Aim of the task :: Repeat each line word for word.

# # #

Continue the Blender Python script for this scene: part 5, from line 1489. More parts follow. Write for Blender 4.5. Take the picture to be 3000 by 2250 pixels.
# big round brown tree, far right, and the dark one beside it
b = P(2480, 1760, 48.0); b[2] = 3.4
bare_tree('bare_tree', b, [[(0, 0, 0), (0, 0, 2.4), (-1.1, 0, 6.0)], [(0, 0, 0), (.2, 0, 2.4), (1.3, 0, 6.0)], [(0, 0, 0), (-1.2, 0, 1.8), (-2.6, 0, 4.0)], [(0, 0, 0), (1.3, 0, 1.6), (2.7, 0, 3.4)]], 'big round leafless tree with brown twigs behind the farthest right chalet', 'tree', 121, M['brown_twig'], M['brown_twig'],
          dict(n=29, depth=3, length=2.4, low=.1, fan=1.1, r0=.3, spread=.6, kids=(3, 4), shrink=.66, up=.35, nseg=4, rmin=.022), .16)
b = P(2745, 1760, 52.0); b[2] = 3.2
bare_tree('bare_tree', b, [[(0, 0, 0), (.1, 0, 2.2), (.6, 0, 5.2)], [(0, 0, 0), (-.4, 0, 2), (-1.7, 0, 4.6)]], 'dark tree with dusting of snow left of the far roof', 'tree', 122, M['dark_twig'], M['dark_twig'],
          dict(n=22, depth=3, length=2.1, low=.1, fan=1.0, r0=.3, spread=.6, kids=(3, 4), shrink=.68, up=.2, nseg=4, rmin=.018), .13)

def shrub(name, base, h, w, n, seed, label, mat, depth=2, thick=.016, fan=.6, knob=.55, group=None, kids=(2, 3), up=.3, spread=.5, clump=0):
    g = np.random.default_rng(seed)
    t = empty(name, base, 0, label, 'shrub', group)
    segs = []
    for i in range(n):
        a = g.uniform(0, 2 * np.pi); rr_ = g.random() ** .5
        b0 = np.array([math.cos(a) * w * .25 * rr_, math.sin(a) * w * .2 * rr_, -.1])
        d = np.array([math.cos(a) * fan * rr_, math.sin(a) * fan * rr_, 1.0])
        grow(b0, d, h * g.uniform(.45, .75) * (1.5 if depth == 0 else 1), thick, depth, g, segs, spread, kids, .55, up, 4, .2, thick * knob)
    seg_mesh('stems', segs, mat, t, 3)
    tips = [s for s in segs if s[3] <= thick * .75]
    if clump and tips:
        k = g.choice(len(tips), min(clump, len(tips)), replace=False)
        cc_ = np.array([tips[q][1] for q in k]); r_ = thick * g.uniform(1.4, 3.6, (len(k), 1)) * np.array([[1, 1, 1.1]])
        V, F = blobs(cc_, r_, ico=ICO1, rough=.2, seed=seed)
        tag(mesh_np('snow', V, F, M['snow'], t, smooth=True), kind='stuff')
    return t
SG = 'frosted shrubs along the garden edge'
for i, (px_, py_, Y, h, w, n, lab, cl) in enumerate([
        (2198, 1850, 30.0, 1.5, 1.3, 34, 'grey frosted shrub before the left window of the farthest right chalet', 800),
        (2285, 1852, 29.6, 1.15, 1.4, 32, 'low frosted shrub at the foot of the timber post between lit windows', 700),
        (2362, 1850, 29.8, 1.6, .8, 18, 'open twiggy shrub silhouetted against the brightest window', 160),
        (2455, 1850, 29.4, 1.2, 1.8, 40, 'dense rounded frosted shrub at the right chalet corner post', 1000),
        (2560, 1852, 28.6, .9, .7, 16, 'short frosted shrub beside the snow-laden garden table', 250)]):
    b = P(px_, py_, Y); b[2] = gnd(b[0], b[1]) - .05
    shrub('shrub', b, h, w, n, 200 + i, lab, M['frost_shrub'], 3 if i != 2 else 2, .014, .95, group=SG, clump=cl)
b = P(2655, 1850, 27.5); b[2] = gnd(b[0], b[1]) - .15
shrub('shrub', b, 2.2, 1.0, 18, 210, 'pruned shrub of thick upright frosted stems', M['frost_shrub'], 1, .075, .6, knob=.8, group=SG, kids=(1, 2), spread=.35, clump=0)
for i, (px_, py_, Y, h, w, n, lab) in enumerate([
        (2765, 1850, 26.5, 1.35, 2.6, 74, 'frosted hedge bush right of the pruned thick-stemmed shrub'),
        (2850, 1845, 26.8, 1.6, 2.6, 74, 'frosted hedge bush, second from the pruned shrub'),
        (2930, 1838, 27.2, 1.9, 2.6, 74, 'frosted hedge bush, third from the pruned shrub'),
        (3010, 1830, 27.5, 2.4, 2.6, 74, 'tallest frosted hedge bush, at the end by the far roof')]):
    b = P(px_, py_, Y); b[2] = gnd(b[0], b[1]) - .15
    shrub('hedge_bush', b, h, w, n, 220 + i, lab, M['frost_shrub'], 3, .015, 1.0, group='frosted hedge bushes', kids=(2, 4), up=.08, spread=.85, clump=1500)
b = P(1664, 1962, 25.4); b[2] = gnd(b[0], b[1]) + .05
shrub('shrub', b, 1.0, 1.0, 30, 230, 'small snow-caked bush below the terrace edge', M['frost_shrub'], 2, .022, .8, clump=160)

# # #

Exercise response ::
Continue the Blender Python script for this scene: part 5, from line 1489. More parts follow. Write for Blender 4.5. Take the picture to be 3000 by 2250 pixels.
# big round brown tree, far right, and the dark one beside it
b = P(2480, 1760, 48.0); b[2] = 3.4
bare_tree('bare_tree', b, [[(0, 0, 0), (0, 0, 2.4), (-1.1, 0, 6.0)], [(0, 0, 0), (.2, 0, 2.4), (1.3, 0, 6.0)], [(0, 0, 0), (-1.2, 0, 1.8), (-2.6, 0, 4.0)], [(0, 0, 0), (1.3, 0, 1.6), (2.7, 0, 3.4)]], 'big round leafless tree with brown twigs behind the farthest right chalet', 'tree', 121, M['brown_twig'], M['brown_twig'],
          dict(n=29, depth=3, length=2.4, low=.1, fan=1.1, r0=.3, spread=.6, kids=(3, 4), shrink=.66, up=.35, nseg=4, rmin=.022), .16)
b = P(2745, 1760, 52.0); b[2] = 3.2
bare_tree('bare_tree', b, [[(0, 0, 0), (.1, 0, 2.2), (.6, 0, 5.2)], [(0, 0, 0), (-.4, 0, 2), (-1.7, 0, 4.6)]], 'dark tree with dusting of snow left of the far roof', 'tree', 122, M['dark_twig'], M['dark_twig'],
          dict(n=22, depth=3, length=2.1, low=.1, fan=1.0, r0=.3, spread=.6, kids=(3, 4), shrink=.68, up=.2, nseg=4, rmin=.018), .13)

def shrub(name, base, h, w, n, seed, label, mat, depth=2, thick=.016, fan=.6, knob=.55, group=None, kids=(2, 3), up=.3, spread=.5, clump=0):
    g = np.random.default_rng(seed)
    t = empty(name, base, 0, label, 'shrub', group)
    segs = []
    for i in range(n):
        a = g.uniform(0, 2 * np.pi); rr_ = g.random() ** .5
        b0 = np.array([math.cos(a) * w * .25 * rr_, math.sin(a) * w * .2 * rr_, -.1])
        d = np.array([math.cos(a) * fan * rr_, math.sin(a) * fan * rr_, 1.0])
        grow(b0, d, h * g.uniform(.45, .75) * (1.5 if depth == 0 else 1), thick, depth, g, segs, spread, kids, .55, up, 4, .2, thick * knob)
    seg_mesh('stems', segs, mat, t, 3)
    tips = [s for s in segs if s[3] <= thick * .75]
    if clump and tips:
        k = g.choice(len(tips), min(clump, len(tips)), replace=False)
        cc_ = np.array([tips[q][1] for q in k]); r_ = thick * g.uniform(1.4, 3.6, (len(k), 1)) * np.array([[1, 1, 1.1]])
        V, F = blobs(cc_, r_, ico=ICO1, rough=.2, seed=seed)
        tag(mesh_np('snow', V, F, M['snow'], t, smooth=True), kind='stuff')
    return t
SG = 'frosted shrubs along the garden edge'
for i, (px_, py_, Y, h, w, n, lab, cl) in enumerate([
        (2198, 1850, 30.0, 1.5, 1.3, 34, 'grey frosted shrub before the left window of the farthest right chalet', 800),
        (2285, 1852, 29.6, 1.15, 1.4, 32, 'low frosted shrub at the foot of the timber post between lit windows', 700),
        (2362, 1850, 29.8, 1.6, .8, 18, 'open twiggy shrub silhouetted against the brightest window', 160),
        (2455, 1850, 29.4, 1.2, 1.8, 40, 'dense rounded frosted shrub at the right chalet corner post', 1000),
        (2560, 1852, 28.6, .9, .7, 16, 'short frosted shrub beside the snow-laden garden table', 250)]):
    b = P(px_, py_, Y); b[2] = gnd(b[0], b[1]) - .05
    shrub('shrub', b, h, w, n, 200 + i, lab, M['frost_shrub'], 3 if i != 2 else 2, .014, .95, group=SG, clump=cl)
b = P(2655, 1850, 27.5); b[2] = gnd(b[0], b[1]) - .15
shrub('shrub', b, 2.2, 1.0, 18, 210, 'pruned shrub of thick upright frosted stems', M['frost_shrub'], 1, .075, .6, knob=.8, group=SG, kids=(1, 2), spread=.35, clump=0)
for i, (px_, py_, Y, h, w, n, lab) in enumerate([
        (2765, 1850, 26.5, 1.35, 2.6, 74, 'frosted hedge bush right of the pruned thick-stemmed shrub'),
        (2850, 1845, 26.8, 1.6, 2.6, 74, 'frosted hedge bush, second from the pruned shrub'),
        (2930, 1838, 27.2, 1.9, 2.6, 74, 'frosted hedge bush, third from the pruned shrub'),
        (3010, 1830, 27.5, 2.4, 2.6, 74, 'tallest frosted hedge bush, at the end by the far roof')]):
    b = P(px_, py_, Y); b[2] = gnd(b[0], b[1]) - .15
    shrub('hedge_bush', b, h, w, n, 220 + i, lab, M['frost_shrub'], 3, .015, 1.0, group='frosted hedge bushes', kids=(2, 4), up=.08, spread=.85, clump=1500)
b = P(1664, 1962, 25.4); b[2] = gnd(b[0], b[1]) + .05
shrub('shrub', b, 1.0, 1.0, 30, 230, 'small snow-caked bush below the terrace edge', M['frost_shrub'], 2, .022, .8, clump=160)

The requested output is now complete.